Authorities in Jalisco, Mexico have discovered 18 human heads, along with other body parts, in two abandoned vehicles, possibly the Zetas' revenge for attacks by the Sinaloa Cartel in Nuevo Laredo.
The 18 heads were found along with other dismembered body parts in two vans abandoned in the municipality of Ixtlahuacan De Los Membrillos along the Chapara-Guadalajara Highway. Some had been frozen, others were covered in lime, and the rest were found in an advanced state of decomposition.
According to a report by EFE, municipal police said they found a message in one van, apparently from the Zetas, that threatened Sinaloa Cartel leaders. The Sinaloans are currently challenging the Zetas' control of one of their traditional strongholds in the northern border city of Nuevo Laredo, in Tamaulipas state. Jalisco State Attorney General Tomas Coronado Olmos told Milenio the killings may be an act of retribution for the recent wave of violence in Tamualipas that left 23 dead on May 4 in Nuevo Laredo.
Coronado added that the beheadings may be linked a mass kidnapping recently carried out by the Zetas in Jalisco. The Zetas were reportedly holding a group of hostages in a rural safehouse, but two detainees managed to escape and contact the police, who then rescued another ten hostages on May 8, according to El Universal's report. Among those 12 hostages, Coronado said some had no links to organized crime and had been released to their families.
Coronado said that some of the severed heads and human remains discovered May 9 could belong to other kidnap victims who were held alongside the 12 rescued hostages. According to El Occidental, the Zetas may have been holding as many as 27 people in the safehouse where the rescue took place.
Examining the other body parts found in the vans, forensic investigators said not all these remains belonged to the 18 victims whose heads were severed, suggesting there may be a higher death toll.
InSight Crime Analysis
The Zetas and the Sinaloa Cartel, likely the largest criminal organizations in Mexico, have been locked in a vicious struggle for Nuevo Laredo, a key border crossing that the Sinaloa Cartel is seeking to wrest from the Zetas. Zetas gunmen have also challenged their rivals on their home turf in Sinaloa state. These powerful groups appear to be making bold incursions into one another's territory, sparking retaliatory attacks across the country.
If the gruesome massacre in Jalisco was indeed an act of revenge for another massacre that took place some 800 kilometers away (see map), this points to the bitterness of the conflict between the Zetas and the Sinaloa Cartel. The intensity of their rivalry may have prompted the Zetas to take innocent victims hostage, as suggested by Jalisco's attorney general.

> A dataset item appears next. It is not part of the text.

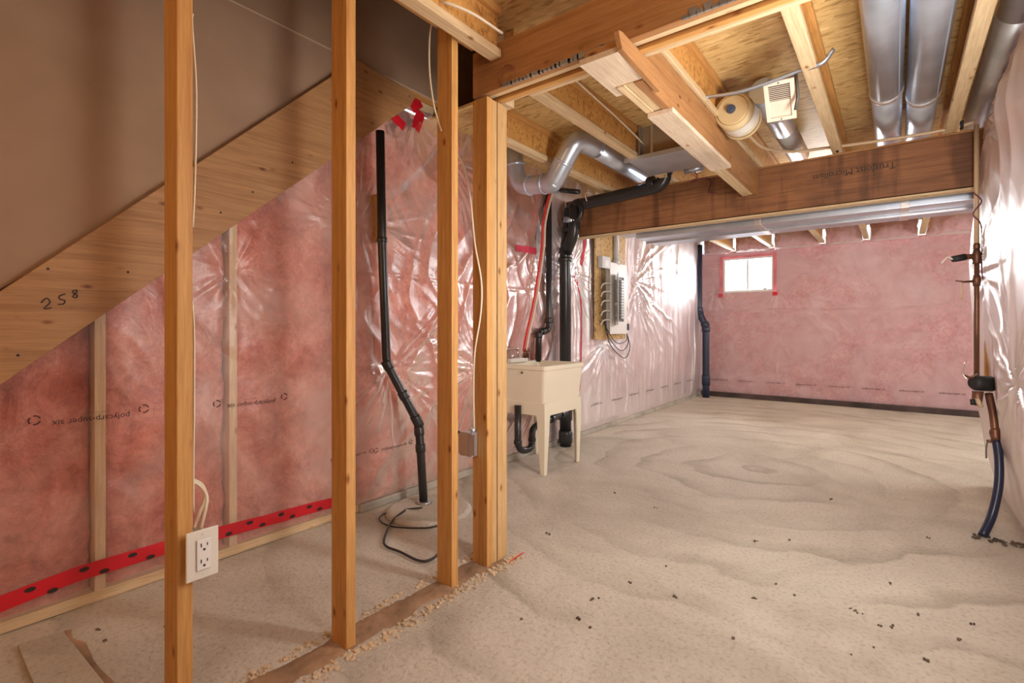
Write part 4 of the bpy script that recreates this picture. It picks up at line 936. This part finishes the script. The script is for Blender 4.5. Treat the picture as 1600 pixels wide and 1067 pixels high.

While authorities suspect the massacre was an act of revenge, Jalisco state is a prize all its own. Traditional territory of the Sinaloa Cartel, there are an estimated six gangs currently fighting for dominance here. But despite the number of criminal actors on the ground, the brutality of this latest atrocity certainly fits the style of the Zetas, who are infamous for their use of bloody terror tactics.